Another design goal, said Jacobs, “was to make the apartment as efficient as possible. You’re trying to keep the gross square footage of the apartment as little as you can.” With prices per square foot soaring, said Jacobs, “We live in the era of the shrinking apartment.”
The 575 studio and one-, two- and three-bedroom units in phase one will be offered in 165 different floor plans. According to Highlyann Krasnow, executive vice president of the Developers Group, which is marketing the Edge, “We’ll have a huge spread on the price points, even within the studios.”
Prices start at about $420,000 for the 490-square-foot studio and range widely, up to $3 million for the 2,275-square-foot penthouse with double-height living room and breathtaking views. Two-bedroom units start at $675,000.

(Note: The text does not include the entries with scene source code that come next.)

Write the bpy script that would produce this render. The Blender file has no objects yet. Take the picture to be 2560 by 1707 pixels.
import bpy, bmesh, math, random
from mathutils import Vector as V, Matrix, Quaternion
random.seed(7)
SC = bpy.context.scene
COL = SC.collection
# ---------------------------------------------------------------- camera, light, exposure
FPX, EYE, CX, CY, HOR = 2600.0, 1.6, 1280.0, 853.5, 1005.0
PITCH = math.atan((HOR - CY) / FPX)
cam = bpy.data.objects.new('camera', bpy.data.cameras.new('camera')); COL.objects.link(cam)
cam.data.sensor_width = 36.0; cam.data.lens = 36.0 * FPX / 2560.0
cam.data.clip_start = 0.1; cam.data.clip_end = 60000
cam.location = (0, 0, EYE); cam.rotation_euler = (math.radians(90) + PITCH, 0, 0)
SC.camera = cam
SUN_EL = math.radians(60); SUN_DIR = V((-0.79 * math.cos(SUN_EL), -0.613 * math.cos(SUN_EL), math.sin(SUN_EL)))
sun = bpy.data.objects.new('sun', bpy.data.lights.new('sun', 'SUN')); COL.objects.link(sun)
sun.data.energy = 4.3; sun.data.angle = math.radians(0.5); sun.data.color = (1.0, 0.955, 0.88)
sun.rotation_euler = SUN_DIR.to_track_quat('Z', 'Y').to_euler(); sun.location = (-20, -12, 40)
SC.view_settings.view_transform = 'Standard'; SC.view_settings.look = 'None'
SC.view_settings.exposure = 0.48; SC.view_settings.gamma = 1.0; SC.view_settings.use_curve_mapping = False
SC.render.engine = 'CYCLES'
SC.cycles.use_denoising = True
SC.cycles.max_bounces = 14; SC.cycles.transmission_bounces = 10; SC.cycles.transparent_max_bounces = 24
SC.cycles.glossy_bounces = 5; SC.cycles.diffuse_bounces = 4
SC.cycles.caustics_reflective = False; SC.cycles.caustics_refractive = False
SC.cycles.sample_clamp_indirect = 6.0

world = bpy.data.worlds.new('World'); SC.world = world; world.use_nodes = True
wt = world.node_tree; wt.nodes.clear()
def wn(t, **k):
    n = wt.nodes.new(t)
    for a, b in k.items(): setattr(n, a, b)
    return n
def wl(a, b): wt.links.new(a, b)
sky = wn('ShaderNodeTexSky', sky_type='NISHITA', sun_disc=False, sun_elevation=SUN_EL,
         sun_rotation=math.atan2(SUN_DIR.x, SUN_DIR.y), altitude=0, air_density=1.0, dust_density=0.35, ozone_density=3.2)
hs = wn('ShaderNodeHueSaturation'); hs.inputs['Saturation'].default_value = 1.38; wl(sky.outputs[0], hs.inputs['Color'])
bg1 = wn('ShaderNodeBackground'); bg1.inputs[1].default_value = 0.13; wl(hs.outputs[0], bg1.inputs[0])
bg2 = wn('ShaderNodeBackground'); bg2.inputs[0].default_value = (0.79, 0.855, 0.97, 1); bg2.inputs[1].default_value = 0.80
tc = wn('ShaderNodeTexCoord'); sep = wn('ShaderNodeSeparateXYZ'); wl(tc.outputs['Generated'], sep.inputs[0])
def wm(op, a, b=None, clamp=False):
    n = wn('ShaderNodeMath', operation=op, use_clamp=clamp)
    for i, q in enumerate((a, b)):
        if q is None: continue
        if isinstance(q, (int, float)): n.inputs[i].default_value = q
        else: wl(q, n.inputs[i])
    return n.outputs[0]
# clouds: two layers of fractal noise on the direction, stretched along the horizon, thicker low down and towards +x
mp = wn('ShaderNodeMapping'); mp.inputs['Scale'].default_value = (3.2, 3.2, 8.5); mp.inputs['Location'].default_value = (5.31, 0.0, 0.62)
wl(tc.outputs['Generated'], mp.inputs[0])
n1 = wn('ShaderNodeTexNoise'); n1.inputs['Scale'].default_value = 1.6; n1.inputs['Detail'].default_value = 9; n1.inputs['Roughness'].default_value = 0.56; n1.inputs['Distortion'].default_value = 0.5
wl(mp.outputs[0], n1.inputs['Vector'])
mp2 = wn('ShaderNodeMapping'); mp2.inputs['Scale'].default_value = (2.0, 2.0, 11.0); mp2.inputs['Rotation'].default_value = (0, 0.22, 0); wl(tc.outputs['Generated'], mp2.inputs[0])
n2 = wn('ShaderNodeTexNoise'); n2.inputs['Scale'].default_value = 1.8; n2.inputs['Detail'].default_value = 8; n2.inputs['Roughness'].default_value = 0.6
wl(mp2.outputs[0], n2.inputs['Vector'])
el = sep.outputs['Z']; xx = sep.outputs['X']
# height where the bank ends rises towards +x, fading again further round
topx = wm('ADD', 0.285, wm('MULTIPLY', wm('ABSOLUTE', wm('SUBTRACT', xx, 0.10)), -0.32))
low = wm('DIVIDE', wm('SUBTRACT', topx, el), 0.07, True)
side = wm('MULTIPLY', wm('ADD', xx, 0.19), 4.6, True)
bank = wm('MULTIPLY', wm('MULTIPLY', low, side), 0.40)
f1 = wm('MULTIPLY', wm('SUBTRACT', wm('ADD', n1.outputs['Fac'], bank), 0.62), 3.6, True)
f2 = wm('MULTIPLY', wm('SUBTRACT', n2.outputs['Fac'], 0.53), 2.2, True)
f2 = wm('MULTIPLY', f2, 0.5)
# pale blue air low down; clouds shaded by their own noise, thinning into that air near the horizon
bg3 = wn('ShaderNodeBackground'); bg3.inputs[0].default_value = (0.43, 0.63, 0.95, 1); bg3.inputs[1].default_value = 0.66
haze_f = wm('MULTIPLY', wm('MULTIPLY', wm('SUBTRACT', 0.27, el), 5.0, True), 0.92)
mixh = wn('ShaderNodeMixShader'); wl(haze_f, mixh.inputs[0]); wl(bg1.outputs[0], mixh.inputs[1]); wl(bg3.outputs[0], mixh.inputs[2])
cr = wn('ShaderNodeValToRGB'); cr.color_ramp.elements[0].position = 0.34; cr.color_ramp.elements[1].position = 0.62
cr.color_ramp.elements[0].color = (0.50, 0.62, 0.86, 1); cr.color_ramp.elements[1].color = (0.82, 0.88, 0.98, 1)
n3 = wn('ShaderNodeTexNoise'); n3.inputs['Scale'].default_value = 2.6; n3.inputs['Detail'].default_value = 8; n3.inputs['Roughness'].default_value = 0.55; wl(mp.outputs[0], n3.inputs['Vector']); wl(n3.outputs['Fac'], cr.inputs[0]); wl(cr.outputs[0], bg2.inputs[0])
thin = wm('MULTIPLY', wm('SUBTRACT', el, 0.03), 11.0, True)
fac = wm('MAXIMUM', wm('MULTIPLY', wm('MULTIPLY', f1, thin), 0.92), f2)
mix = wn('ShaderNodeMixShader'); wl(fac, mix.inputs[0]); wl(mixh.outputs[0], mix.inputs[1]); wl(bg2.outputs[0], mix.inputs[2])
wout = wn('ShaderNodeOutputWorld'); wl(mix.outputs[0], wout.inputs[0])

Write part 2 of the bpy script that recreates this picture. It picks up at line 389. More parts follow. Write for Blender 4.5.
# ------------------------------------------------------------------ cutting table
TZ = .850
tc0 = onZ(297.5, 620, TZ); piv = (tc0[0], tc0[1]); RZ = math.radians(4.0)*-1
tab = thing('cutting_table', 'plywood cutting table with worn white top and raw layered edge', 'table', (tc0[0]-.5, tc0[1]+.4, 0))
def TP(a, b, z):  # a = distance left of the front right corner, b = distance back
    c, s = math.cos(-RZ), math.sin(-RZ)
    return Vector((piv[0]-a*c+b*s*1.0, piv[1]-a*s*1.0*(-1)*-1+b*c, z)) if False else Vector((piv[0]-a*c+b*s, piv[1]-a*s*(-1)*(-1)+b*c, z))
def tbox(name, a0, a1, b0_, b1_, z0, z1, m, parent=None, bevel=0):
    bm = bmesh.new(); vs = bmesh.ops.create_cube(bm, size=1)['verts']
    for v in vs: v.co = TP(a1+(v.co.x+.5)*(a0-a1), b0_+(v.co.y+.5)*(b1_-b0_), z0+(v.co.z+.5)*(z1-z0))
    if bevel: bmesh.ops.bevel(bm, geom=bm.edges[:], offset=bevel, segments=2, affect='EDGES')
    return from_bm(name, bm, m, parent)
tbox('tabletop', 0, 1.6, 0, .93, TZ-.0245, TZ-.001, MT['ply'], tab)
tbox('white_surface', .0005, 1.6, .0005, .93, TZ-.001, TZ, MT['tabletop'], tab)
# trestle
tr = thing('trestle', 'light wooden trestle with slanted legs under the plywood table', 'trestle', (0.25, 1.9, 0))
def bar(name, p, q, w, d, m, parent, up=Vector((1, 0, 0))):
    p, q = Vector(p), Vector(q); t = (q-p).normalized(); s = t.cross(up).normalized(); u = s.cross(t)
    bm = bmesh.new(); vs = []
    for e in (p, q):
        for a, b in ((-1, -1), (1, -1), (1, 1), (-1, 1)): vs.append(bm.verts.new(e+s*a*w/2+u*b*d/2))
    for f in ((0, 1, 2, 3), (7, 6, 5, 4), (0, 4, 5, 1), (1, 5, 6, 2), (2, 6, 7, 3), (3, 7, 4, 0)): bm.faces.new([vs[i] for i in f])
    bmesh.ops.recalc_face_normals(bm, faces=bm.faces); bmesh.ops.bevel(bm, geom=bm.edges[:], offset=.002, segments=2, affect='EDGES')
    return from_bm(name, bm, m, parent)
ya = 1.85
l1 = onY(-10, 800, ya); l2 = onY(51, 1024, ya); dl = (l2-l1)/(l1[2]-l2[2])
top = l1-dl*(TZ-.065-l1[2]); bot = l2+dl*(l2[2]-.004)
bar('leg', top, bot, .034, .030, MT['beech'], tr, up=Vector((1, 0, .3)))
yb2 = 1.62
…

Preparing the foundation for the construction of the Edge has been a spectacular challenge. “We’ve spent five months doing work nobody has seen,” said Levine. “The site on the waterfront and water is ever present below grade, so when we excavated, we had to displace the water while we placed the piles.”
Douglaston had to drive 2,000 piles into rock from 50 to 90 feet below grade, many of them highly technical drilled caissons, using a process that consists of drilling holes and placing reinforcing steel and concrete into the holes while sheeting, shoring and dewatering the earth below grade.
“We also had the technical aspects of having to deal with the MTA’s L train,” Levine said, “which is anywhere from 40 to 60 feet below grade. We drilled into piles of caissons in close proximity to that.”
Phase one of the Edge is expected to be open for occupancy in the summer of 2009 — just in time, Levine speculated, to benefit from some of the repercussions of the credit crunch.
“A number of projects, quite a few in Brooklyn,” he said, “are going to have a great deal of difficulty securing financing for construction in the next year or two — until this liquidity crisis passes.”
“I look forward to delivering this product in a window of uncontested competition,” he added.